China’s Ministry of Human Resources and Social Security has raised the Enterprise Annuity Plan (EAP) equity investment threshold to 30%, along with other changes to the scheme. The new regulations, included in a document called Decree 11, will allow equity allocations to take up all of the ‘equity or equity-like’ asset class, and not take share from other allocations.

The EAP’s total contributions reached 291 billion yuan ($45bn) in 2010, with the assets managed by approved local fund houses. Previously, assets had an enforced 20% minimum allocation to high-liquidity money markets; a maximum 50% in term deposits, contractual deposits, government bonds, corporate bonds, convertible bonds and securities, with at least 20% in government bonds; and a maximum to 30% allocation to equity or equity-like assets, with no more than 20% in equities.

The EAP scheme has had a mixed reception since it was launched in 2004. The new change is one of a series of measures aimed at improving uptake. In 2009, the government released Decree 27 and Circular 694, which went some way to clarifying and standardizing tax incentives for employer and employee contributions respectively.

A recent report from Mercer Investment Consulting in Shanghai had suggested that the EAP was Beijing’s favoured supplementary pension scheme and regulators are considering expanding its tax incentives, including allowing pre-tax employee contributions.

However, Decree 11 itself will have only limited impact, according to Leslie Mao, Director of Investment Services at Towers Watson in Shanghai. “We do not see this as a signal that EAP will get more policy support in future. Big hurdles still exist in terms of clarifying tax incentives on the scheme,” Mao commented.

On the topic of future trends in the EAP fees structure, Mao said that “we have observed discussions from industry players about a lower limit on fees. Due to strong competition, many vendors have commented that current fees are two low. For this reason, we have seen vendors coming together to establish a semi-formal industry norm for minimum fees.

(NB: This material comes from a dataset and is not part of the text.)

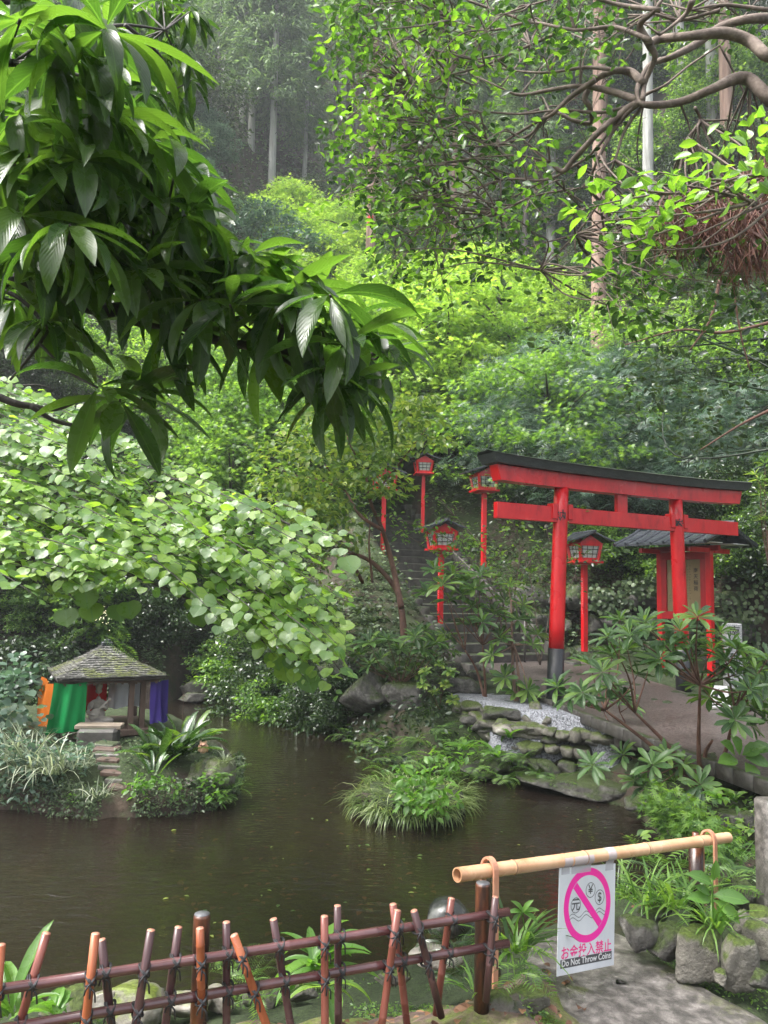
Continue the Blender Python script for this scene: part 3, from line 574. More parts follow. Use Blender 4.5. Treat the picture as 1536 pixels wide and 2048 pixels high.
# ------------------------------------------------------------------ lanterns
def scribble(buf, O, U, V, N, h, r):
    for _ in range(4):
        a = r.random() * .5; x0, y0 = r.uniform(-.4, .1), r.uniform(-.4, .4); L = r.uniform(.4, .8)
        hor = r.random() < .6; w = .07
        if hor: q = [(x0, y0), (x0 + L, y0 + .03), (x0 + L, y0 + .03 + w), (x0, y0 + w)]
        else: q = [(x0, y0 - .3), (x0 + w, y0 - .3), (x0 + w, y0 - .3 + L), (x0, y0 - .3 + L)]
        buf.add([O + U * (x * h) + V * (np.clip(y, -.5, .5) * h) + N * .002 for x, y in q], [(0, 1, 2, 3)])
def make_lantern(loc, yaw, label, group):
    t = thing('red_lantern', label, 'lantern', (0, 0, 0), group)
    b = Buf(); b.box((0, 0, .70), (.09, .09, 1.6), bevel=.004); post = b.build('post', M['red'], t, smooth=False)
    b = Buf(); r = np.random.default_rng(3)
    for k in range(16): scribble(b, np.array([-.0455, 0, 1.22 - k * .042]), np.array([0, -1., 0]), Zv, np.array([-1., 0, 0]), .03, r)
    b.build('lettering', M['whiteink'], post, smooth=False)
    b = Buf(); b.box((0, 0, 1.515), (.50, .50, .04), bevel=.005); b.box((0, 0, 1.485), (.34, .34, .03)); b.build('floor_plate', M['red'], t, smooth=False)
    b = Buf(); hb, ht, z0, z1 = .175, .222, 1.535, 1.86
    for sx in (-1, 1):
        for sy in (-1, 1):
            b.tube([(sx * hb, sy * hb, z0), (sx * ht, sy * ht, z1)], .036, 4)
    for z, hh in ((z0 + .026, hb + .003), (z1 - .026, ht - .004)):
        for k in range(4): b.box(Rz(k * math.pi / 2) @ np.array([0, -hh, z]), (hh * 2, .03, .056), Rz(k * math.pi / 2))
    # gables
    for sy in (-1, 1):
        b.add([(-ht - .01, sy * ht, z1), (ht + .01, sy * ht, z1), (0, sy * ht, z1 + .135), (-ht - .01, sy * (ht - .02), z1), (ht + .01, sy * (ht - .02), z1), (0, sy * (ht - .02), z1 + .135)], [(0, 1, 2), (5, 4, 3), (0, 2, 5, 3), (1, 4, 5, 2), (0, 3, 4, 1)])
    hd = b.build('housing', M['red'], t, smooth=False)
    for k in range(4):
        R = Rz(k * math.pi / 2); b = Buf(); hA, hB = hb - .006, ht - .008
        b.add([R @ np.array(p) for p in ((-hA, -hA, z0 + .03), (hA, -hA, z0 + .03), (hB, -hB, z1 - .03), (-hB, -hB, z1 - .03))], [(0, 1, 2, 3)]); pane = b.build('window_pane', M['paper'], t, smooth=False)
        b = Buf()
        for u in (-.9, -.33, .33, .9): b.tube([R @ np.array((u * hA * .86, -hA - .006, z0 + .03)), R @ np.array((u * hB * .86, -hB - .006, z1 - .03))], .0065, 4)
        for v in (.05, .36, .67, .95):
            z = z0 + .03 + v * (z1 - z0 - .06); hh = (hA + (hB - hA) * v); b.tube([R @ np.array((-hh * .84, -hh - .006, z)), R @ np.array((hh * .84, -hh - .006, z))], .0065, 4)
        b.build('lattice', M['ink'], pane, smooth=False)
    b = Buf()
    for s in (-1, 1):
        V = []; n = 7
        for i in range(n):
            f = i / (n - 1); x = s * .43 * f; z = z1 + .175 - .20 * f + .045 * f * f
            V += [(x, -.35, z), (x, 0.35, z), (x, 0.35, z + .022), (x, -.35, z + .022)]
        F = [(i * 4 + q, i * 4 + (q + 1) % 4, i * 4 + 4 + (q + 1) % 4, i * 4 + 4 + q) for i in range(n - 1) for q in range(4)] + [(0, 1, 2, 3), tuple((n - 1) * 4 + q for q in (3, 2, 1, 0))]
        b.add(V, F)
        for y in np.linspace(-.33, .33, 9):
            b.tube([(s * .43 * f, y, z1 + .175 - .20 * f + .045 * f * f + .024) for f in (0, .25, .5, .75, 1)], .012, 5)
    b.tube([(0, -.38, z1 + .205), (0, .38, z1 + .205)], .024, 8); b.build('roof', M['tileblack'], t, smooth=False)
    t.location = [float(x) for x in loc]; t.rotation_euler = (0, 0, yaw); return t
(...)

Under the initial scheme, administrators received just 5 yuan ($0.035) per plan per month, custodians and trustees up to 0.2% and investment managers up to 1.2% of the net value of the pension fund

On the other aspects of Decree 11, Mao said “the most significant point is that Decree 11 recognizes the master trusts, bringing them under regulation for the first time.”

Master trusts were previously a grey area, and their inclusion could pave the way for more small and medium-sized enterprises to adopt EAPs.

In another shift in policy, the China Insurance Regulatory Commission will approve variable annuity (VA) products on a pilot basis, as it continues attempts to strengthen and diversify the country’s pension market. The pilot will run in Shanghai, Beijing, Xiamen, Shenzhen and Guangdong.

VA products were due to come onto the Chinese market in the last quarter of 2010, but concerns over excessive risk levels prompted the CIRC to postpone their introduction.

The pilot scheme is only open to insurers with a solvency ratio of 150% and at least three years’ experience with investment-linked-insurance products. Applicants can only apply for one product and the product must have an investment scope of longer than seven years. AXA-Minmetals Assurance, Sun Life Everbright Life Insurance, Huatai Insurance, and Happy Life Insurance, have reportedly expressed interest and some have already developed VA products to submit to the regulator.

VA products will have fee structures similar to those of unit-linked insurance plans (ULIPs) and could impose a capital projection fee, according to the circular.

Asked about the strategy for introducing VA products at this stage, Min Tha Gyaw, director of operations with Z-Ben Advisors in Shanghai, told IPA “The motivation is two-fold. On the business side, insurance companies have been pushing to expand their product range. Part of the insurance companies’ thinking could be that VA would help make up for lost revenues from previous schemes which have run into difficulties, such as ULIPs, which still haven’t regained their attraction as an investment since market sentiment fell away in 2008.

“From the policymakers’ standpoint, they are clearly looking to increase secondary support for the pensions market, to cater for the aging population,” he added.

Selling VA products in China is not without its challenges, Min continued. “We are still at the very early stages of VA as a product class. Implementation speed will depend very much on how attractive these products are.

“VA products could be a complicated product to sell in China not least because many investors are looking for short-term returns and VA products necessitate a long-term approach. So a lot of investor education is needed, but if and when it gains traction it will probably expand very rapidly,” he ventured.

On the longer-term outlook, Min emphasised the importance of the success of otherwise trial period in determining future expansion. “I think the risk from the first batch of VA products is minimal because the insurance companies involved are large players who probably have adequate internal risk management systems. If the product expands, risk concerns would take on a new dimension.

“And obviously it’s a new asset class, so although it’s a positive development for the retirement segment of financial investment in China, we will have to wait and see how the trial period develops before having a clearer picture of the long-term potential of VA products in China.”